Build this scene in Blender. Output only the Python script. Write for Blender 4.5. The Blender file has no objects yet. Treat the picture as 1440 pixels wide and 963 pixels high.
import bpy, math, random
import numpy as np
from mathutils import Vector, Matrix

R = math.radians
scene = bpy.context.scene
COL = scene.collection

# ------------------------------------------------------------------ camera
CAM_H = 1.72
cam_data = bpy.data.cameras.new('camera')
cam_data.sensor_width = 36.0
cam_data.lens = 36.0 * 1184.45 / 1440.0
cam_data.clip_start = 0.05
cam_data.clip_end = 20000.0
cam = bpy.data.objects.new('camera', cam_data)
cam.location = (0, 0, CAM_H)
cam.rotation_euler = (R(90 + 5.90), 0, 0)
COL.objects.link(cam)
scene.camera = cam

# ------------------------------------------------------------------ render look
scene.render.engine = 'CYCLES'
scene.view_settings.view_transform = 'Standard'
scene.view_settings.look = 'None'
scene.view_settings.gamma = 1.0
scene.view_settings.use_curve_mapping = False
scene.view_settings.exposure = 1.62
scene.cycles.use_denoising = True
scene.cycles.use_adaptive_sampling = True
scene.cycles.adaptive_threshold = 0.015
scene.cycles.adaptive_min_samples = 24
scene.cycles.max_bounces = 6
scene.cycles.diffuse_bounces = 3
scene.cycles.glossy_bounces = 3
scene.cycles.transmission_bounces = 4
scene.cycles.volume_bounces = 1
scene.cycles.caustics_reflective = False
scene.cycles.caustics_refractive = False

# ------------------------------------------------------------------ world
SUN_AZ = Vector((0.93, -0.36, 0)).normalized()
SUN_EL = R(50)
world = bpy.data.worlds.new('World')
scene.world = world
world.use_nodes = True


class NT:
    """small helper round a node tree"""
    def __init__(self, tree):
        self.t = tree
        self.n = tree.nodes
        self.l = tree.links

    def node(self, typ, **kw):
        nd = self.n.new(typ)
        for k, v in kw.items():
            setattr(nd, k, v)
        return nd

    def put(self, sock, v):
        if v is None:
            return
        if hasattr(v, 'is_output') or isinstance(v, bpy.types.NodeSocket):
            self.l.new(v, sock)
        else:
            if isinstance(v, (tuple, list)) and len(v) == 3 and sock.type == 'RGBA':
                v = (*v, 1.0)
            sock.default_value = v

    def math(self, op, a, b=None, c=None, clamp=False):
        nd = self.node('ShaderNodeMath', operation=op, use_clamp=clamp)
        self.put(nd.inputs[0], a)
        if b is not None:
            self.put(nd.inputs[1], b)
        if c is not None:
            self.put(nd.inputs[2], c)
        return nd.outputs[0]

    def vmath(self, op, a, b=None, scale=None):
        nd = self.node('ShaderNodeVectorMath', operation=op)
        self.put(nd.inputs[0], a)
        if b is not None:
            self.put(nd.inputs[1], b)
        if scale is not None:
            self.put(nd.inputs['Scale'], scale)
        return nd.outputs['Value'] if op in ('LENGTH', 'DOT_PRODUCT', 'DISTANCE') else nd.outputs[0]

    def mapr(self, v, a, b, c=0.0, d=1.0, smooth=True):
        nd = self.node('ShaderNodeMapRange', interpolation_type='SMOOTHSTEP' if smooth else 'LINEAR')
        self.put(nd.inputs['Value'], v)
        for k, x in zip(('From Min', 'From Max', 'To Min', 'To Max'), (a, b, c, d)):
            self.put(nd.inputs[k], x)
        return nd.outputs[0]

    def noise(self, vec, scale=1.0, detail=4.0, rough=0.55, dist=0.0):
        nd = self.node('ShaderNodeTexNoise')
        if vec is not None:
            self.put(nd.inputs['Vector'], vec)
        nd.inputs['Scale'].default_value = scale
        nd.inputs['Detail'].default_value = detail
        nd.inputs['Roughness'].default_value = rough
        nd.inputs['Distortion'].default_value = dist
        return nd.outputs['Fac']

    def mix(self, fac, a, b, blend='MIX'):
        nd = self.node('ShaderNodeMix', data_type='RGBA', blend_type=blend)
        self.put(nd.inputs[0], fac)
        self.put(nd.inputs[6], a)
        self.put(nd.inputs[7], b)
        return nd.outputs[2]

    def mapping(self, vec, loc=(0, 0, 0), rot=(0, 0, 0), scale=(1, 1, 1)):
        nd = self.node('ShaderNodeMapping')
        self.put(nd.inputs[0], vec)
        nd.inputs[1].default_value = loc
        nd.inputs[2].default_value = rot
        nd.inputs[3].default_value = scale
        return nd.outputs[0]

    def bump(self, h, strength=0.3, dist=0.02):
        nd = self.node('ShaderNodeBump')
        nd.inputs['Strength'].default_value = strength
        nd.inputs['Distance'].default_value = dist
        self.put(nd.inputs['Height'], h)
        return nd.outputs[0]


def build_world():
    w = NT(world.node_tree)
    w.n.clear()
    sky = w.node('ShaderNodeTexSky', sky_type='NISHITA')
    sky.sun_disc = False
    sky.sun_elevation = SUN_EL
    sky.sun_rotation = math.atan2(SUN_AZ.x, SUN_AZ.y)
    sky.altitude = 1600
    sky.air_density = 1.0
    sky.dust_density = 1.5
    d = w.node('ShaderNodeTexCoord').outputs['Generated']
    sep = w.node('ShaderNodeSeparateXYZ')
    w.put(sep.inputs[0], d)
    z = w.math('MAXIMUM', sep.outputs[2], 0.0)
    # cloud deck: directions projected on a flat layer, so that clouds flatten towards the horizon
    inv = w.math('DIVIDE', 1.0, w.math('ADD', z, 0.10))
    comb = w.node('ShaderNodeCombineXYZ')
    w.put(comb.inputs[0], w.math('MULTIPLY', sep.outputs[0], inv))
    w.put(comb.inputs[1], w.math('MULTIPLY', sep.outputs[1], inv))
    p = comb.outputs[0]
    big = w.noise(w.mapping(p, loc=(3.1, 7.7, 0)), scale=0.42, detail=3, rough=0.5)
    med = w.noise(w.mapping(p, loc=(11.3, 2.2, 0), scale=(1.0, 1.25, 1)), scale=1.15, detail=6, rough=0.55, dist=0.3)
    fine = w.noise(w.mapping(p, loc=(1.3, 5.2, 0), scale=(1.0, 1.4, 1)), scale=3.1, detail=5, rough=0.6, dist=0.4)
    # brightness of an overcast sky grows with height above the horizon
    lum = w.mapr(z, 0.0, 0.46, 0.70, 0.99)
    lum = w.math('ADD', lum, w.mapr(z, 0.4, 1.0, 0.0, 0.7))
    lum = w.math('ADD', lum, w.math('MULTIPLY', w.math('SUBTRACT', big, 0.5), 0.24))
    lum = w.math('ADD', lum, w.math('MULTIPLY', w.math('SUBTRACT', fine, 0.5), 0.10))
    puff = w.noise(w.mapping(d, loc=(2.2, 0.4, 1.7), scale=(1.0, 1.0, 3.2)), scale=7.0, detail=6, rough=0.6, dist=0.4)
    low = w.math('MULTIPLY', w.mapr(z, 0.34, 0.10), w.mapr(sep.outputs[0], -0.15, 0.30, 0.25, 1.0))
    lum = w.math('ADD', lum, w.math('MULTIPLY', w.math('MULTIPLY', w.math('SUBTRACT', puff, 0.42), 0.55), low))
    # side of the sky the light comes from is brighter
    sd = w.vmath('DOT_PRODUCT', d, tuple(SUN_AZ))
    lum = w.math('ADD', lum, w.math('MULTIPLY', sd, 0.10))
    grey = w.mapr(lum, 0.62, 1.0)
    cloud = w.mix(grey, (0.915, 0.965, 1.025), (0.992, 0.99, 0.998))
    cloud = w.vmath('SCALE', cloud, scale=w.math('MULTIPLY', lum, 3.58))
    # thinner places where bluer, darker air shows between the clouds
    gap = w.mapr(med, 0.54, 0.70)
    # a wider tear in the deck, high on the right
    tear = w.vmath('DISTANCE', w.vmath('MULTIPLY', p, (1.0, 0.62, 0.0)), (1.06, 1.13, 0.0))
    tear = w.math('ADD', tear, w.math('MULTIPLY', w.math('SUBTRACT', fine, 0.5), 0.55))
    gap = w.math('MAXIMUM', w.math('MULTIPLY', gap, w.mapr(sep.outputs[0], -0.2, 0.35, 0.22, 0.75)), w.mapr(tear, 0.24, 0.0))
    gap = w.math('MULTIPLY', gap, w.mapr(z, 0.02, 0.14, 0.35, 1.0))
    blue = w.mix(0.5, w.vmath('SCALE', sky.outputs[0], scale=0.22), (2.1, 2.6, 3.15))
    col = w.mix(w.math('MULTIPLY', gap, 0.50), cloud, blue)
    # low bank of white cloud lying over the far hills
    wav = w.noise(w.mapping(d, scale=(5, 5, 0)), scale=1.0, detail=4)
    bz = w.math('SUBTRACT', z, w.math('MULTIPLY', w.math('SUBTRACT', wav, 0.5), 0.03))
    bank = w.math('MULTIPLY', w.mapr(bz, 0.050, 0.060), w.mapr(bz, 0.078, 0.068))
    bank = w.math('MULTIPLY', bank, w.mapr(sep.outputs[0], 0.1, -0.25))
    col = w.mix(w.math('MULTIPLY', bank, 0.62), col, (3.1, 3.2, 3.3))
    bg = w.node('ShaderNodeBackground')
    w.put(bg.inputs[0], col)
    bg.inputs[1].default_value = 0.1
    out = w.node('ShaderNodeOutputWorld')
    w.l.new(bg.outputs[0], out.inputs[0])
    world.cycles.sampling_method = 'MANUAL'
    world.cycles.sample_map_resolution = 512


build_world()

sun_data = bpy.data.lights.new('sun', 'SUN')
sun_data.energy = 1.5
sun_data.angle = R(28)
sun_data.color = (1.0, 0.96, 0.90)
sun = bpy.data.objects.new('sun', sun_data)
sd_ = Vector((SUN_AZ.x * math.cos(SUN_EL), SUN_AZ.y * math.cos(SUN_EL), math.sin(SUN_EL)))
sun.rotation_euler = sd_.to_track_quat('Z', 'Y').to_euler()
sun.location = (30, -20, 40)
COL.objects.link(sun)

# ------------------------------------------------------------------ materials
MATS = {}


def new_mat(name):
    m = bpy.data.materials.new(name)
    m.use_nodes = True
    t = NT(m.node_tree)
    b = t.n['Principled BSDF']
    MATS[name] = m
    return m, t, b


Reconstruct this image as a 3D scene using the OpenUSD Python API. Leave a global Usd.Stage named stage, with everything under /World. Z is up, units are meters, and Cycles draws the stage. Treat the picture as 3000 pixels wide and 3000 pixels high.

┄┄┄┄┄┄

## WHAT YOU HAVE TO DO
Copy exactly the lines from the top of the entries through the line with "from mathutils import Vector, Matrix" in it, please, keeping both ends and adding nothing.

## EXERCISE RESULT
Build this scene in Blender. Output only the Python script. Write for Blender 4.5. The Blender file has no objects yet. Treat the picture as 1440 pixels wide and 963 pixels high.
import bpy, math, random
import numpy as np
from mathutils import Vector, Matrix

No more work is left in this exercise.